Shakespeare sonnet 74

Shakespeare Sonnet 74 Analysis

In continuation of sonnet 73, Shakespeare tells the fair youth not to be upset “But be contented when that fell arrest” when death comes to take him away “shall carry me away” to the place where he can’t be released, his life instead will be remembered in these lines of poetry “My life hath in this line some interest, “that like a memorial will stay with the youth “Which for memorial still with thee shall stay.”

When the youth reads the poems, “When thou reviewest this” he will see the part “thou dost review “that the poet has dedicated to him. “The earth will have his body which is returned back to earth “The earth can have but earth” but the poet’s spirit belongs to the youth which is the best part of him “My spirit is thine, the better part of me.”

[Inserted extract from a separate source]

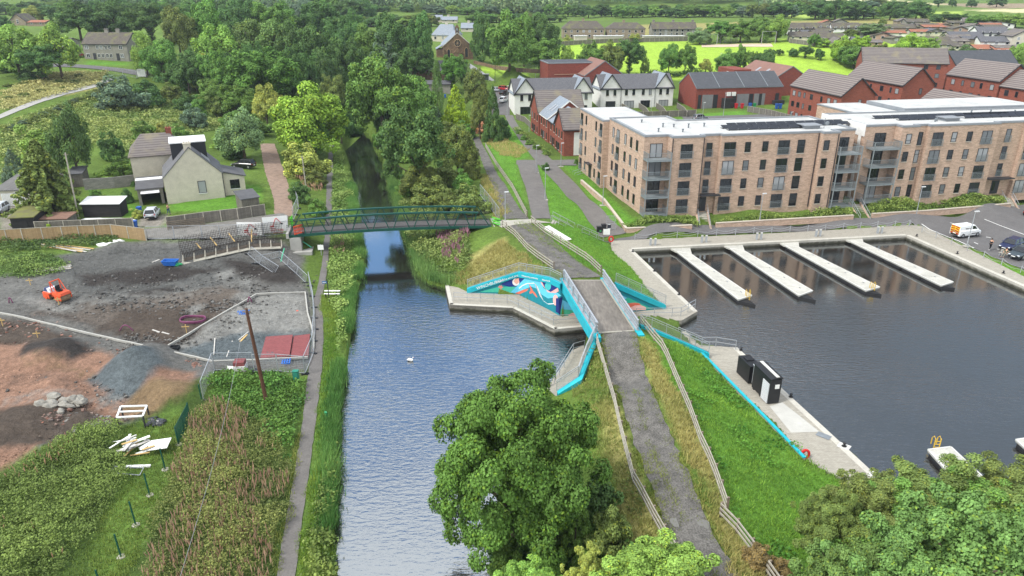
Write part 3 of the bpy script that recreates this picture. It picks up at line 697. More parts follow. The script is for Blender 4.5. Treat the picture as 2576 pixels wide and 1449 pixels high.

Once the poet is dead, he tells the youth that it is the only aspect of his life “So then thou hast but lost” that death could kill, or worms could eat “the prey of worms, my body being dead,”

referring to his physical form which might end up being killed by a coward “coward conquest of a wretch’s knife,” and which he tells the youth is useless to remember “Too base of thee to be remembered.”

What he wants him to remember is the thing that is important “The worth of that is that which it contains,” and that is his spirit which lives on in the poem which will remain forever with the youth “And that is this, and this with thee remains.”